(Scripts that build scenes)
——

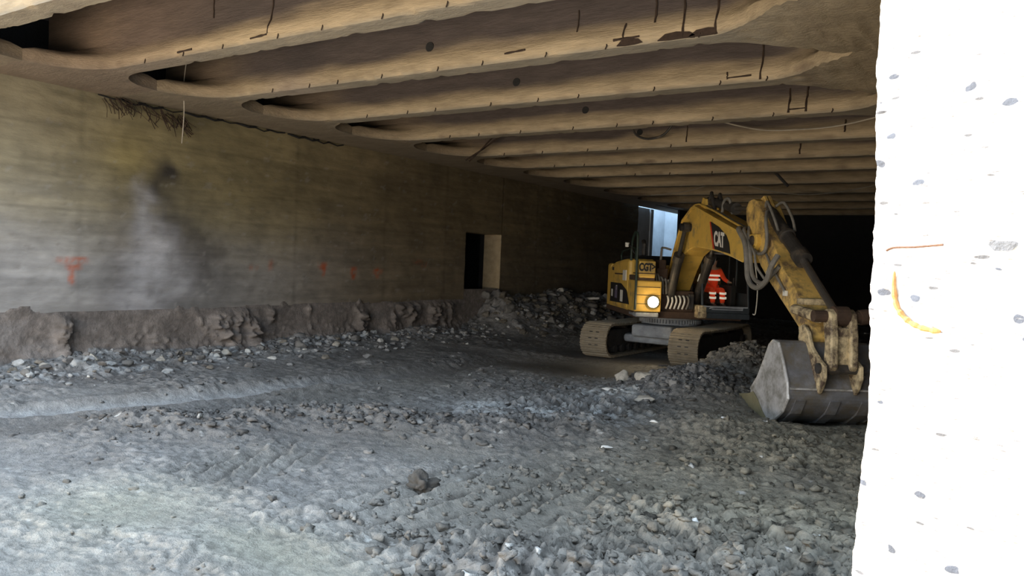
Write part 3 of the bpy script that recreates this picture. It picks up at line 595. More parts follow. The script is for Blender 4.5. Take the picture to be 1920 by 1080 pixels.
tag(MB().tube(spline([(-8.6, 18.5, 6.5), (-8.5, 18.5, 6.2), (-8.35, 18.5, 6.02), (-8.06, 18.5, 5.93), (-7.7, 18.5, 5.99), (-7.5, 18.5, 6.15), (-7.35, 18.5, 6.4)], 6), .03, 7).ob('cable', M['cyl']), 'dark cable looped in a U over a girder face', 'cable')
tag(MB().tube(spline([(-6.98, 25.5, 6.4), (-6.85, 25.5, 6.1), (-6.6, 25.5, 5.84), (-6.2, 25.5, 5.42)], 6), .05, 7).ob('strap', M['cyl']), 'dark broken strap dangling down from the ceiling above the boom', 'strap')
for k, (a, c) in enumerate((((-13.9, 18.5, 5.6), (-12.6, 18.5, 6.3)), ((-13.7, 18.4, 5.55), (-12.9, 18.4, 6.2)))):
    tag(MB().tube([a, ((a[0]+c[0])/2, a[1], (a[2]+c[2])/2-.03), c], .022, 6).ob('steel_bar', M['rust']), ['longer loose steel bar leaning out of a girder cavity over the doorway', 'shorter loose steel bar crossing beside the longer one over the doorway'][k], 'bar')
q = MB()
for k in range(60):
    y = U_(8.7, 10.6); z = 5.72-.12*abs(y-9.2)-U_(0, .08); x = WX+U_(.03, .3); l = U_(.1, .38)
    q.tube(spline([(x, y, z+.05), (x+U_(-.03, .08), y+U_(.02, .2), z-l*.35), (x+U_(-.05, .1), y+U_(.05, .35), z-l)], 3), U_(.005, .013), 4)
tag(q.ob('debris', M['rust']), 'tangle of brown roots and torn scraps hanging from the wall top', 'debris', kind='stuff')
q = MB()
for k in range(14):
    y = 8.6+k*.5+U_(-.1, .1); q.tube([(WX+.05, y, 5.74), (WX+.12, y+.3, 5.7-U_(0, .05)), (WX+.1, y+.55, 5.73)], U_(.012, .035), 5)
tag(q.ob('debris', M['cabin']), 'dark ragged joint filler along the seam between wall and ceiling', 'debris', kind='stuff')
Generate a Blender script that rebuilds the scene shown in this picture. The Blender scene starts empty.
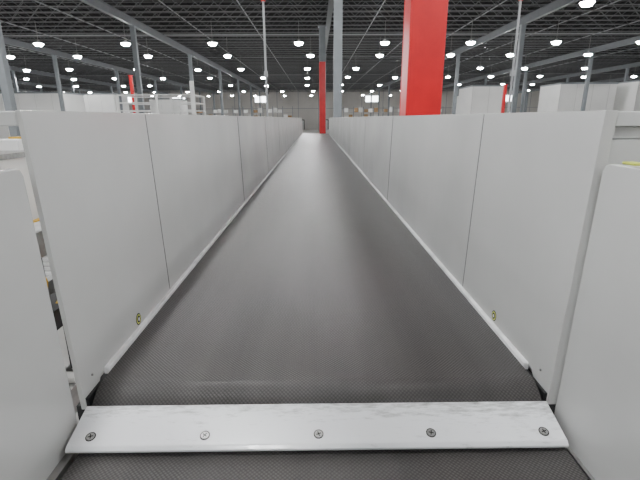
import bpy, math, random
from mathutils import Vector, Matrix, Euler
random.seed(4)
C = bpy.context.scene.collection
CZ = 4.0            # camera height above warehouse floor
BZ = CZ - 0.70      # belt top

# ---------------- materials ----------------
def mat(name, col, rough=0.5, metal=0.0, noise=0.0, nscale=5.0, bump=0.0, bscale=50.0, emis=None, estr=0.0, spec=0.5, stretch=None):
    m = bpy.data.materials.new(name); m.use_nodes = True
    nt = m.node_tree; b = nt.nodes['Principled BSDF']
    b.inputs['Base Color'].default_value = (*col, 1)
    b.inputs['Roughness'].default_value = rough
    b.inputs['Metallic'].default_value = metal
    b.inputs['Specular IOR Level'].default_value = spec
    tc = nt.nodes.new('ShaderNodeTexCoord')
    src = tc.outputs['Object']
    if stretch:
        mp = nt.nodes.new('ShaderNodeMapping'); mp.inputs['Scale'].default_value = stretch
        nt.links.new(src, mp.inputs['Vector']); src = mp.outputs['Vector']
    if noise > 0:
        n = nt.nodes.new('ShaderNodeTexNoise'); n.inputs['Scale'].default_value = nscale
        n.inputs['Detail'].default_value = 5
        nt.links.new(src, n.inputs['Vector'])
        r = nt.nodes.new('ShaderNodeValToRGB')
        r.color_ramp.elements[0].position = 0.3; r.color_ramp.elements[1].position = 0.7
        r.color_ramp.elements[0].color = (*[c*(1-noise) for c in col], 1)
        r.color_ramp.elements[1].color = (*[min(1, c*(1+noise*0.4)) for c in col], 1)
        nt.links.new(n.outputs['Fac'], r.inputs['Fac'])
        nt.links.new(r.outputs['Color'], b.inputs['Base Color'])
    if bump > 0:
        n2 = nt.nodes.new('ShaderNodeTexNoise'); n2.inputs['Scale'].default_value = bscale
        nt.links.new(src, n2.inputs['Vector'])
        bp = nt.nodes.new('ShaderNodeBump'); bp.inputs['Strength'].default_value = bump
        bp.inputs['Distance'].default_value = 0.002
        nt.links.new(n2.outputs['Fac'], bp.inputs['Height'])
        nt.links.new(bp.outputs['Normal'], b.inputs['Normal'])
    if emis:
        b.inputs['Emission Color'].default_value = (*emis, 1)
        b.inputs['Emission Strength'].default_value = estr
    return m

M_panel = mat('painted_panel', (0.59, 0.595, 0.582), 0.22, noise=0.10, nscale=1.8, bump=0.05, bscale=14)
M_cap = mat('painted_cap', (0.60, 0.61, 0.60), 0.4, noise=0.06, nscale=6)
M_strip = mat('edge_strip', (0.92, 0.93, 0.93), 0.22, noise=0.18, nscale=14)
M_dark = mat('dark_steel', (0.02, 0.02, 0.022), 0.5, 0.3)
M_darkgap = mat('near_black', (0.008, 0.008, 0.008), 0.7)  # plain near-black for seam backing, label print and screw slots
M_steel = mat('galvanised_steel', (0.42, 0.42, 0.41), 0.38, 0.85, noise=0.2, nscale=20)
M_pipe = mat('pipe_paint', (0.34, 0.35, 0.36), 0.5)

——

GIVEN REQUEST: Copy exactly the stretch of lines from the one containing "Generate a Blender" through the one containing "BZ = CZ - 0.70", both included. Leave out any pictures.

RESULT:
Generate a Blender script that rebuilds the scene shown in this picture. The Blender scene starts empty.
import bpy, math, random
from mathutils import Vector, Matrix, Euler
random.seed(4)
C = bpy.context.scene.collection
CZ = 4.0            # camera height above warehouse floor
BZ = CZ - 0.70      # belt top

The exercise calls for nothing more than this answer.